Shape, Size, and Fabrication Effects in 3D Printed Granular Jamming Grippers

TL;DR

This study investigates how 3D printed grain shape and size influence the performance of granular jamming grippers, revealing that shape optimization enhances actuation behavior and versatility.

Contribution

It introduces the use of parameterized superquadrics for grain design in 3D printed granular jamming systems and demonstrates their impact on gripping performance.

Findings

Grain shape and size significantly affect gripping performance.

No single optimal grain shape exists for all scenarios.

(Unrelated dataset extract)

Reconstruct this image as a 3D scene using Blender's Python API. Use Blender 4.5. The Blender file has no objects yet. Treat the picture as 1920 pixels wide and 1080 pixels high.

Shape optimization can improve actuation and adaptability.

Abstract

Granular jamming is a popular soft actuation mechanism that provides high stiffness variability with minimum volume variation. Jamming is particularly interesting from a design perspective, as a myriad of design parameters can potentially be exploited to induce a diverse variety of useful behaviours. To date, grain shape has been largely ignored. Here, we focus on the use of 3D printing to expose design variables related to grain shape and size. Grains are represented by parameterised superquadrics (superellipsoids); four diverse shapes are investigated along with three size variations. Grains are 3D printed at high resolution and performance is assessed in experimental pull-off testing on a variety of benchmark test objects. We show that grain shape and size are key determinants in granular gripping performance. Moreover, there is no universally-optimal grain shape for gripping. Optical imaging assesses the accuracy of printed shapes compared to their ideal models. Results suggest that optimisation of grain shape is a key enabler for high-performance, bespoke, actuation behaviour and can be exploited to expand the range and performance of granular grippers across a range of diverse usage scenarios.